The Cost of Mental Rework. Rework is not limited to parts, assemblies, or equipment, or to any other manifestation of technology. You may question the issue regarding mental rework. Unfortunately mental rework in this age of the knowledge worker has taken on new dimensions. Months of work may be relegated to the trash bin because of a lack of communication. Project proposals may be reworked many times because of a lack of discipline in defining the requirements. Reports may be rewritten because of a lack of writing skills. Those legal documents may confuse rather than enlighten so are reworked. Lack of timely decisions may involve reworking many documents. All mental work involves thinking, but thinking requires some form of disciplined process in order to limit the mental rework. There is no measurement that captures the loss due to mental rework. But being cognizant of the mental rework and looking at how many times documents that derive from rethinking are changed do provide some measures on which to take corrective action.
Questions: Do you track the cost of mental rework in your department? Do you have a defined program to reduce the mental rework? Has the mental rework become a source of frustration and lowering of motivation? Have you as a manager been the source of the rework because of undefined expectations and delayed decisions?

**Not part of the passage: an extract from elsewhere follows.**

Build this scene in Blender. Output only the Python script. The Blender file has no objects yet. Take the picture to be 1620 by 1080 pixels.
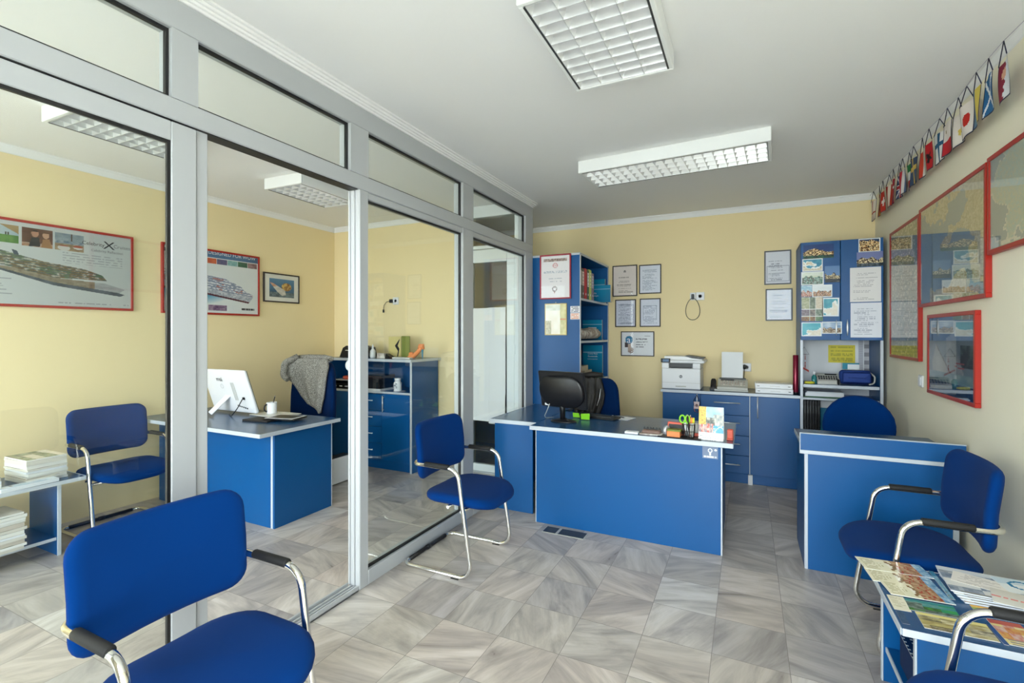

Organizational Infrastructure. While a department may attempt to interject changes into the organization’s operations it may be limited by the lack of a supporting infrastructure. The organization’s infrastructure includes purposes, objectives, strategies, organizational structure, guiding principles, policies and practices, management attitudes, management expertise, support for innovation, acceptance of risk, communication, and social responsibility. If the organization’s purposes, objectives, and strategies are not clearly defined and communicated, a department may be wasting resources. You need to consider purposes, objectives, and strategies (POS) as a unity. Independently they have little meaning. In pursuing a program that may not be consistent or sanctioned by the organization’s POS, a department may be diverting resources that might be used in some other program for a greater organizational benefit. This doesn’t mean that the department should not pursue such a particular program, but that the other elements of the infrastructure must support such actions.
Questions: How do you rate your organization’s infrastructure? Based on the disciplines and purposes of your department, how do you rate your department’s infrastructure? Does it support the department’s members?
Use of Technologies. In recent years our workplaces have been inundated with all types of technological marvels to improve productivity. Some have been successful while others never produced the desired results. Some of this technology could be replaced by pencil and paper. Our ability to store vast amounts of information electronically allows us to develop archives that often contain much useless information and only creates the need for more investment in technology. Think of the hours sometimes wasted by our inability to speak to a person directly, instead of going through endless automatic switchboard choices only to reach the wrong person or be disconnected. Not a very productive way to provide customer service. I’m not suggesting the elimination of technology to improve performance, but I am suggesting that implementing new technologies be based on financial payback just like any other investment.
Questions: Are investments in workplace technologies governed by financial payback? Are those payback estimates real or imaginary? How do you monitor the payback benefits? Are the new technologies just automating old processes or eliminating many of the process steps? Have you turned those cubicles into printing plants instead of selecting what goes electronic and what goes in print?
Systems Approach. Systems can be defined in many different ways but very simply, a system involves the interaction of two or more people, objects, or entities in pursuit of an objective. The system satisfies certain defined conditions. Why the systems approach? Very few activities can be accomplished by a single discipline or by a single individual. The objectives of one unit affect the performance of other units. So the impact of meeting a particular objective in a unit must take into account its impact on other units.
Questions: Does your unit use the systems approach? Does your unit understand the principles of using the systems approach? If you use the systems approach, have you quantified the benefits? If you do not use the systems approach, have you calculated the added costs to your unit?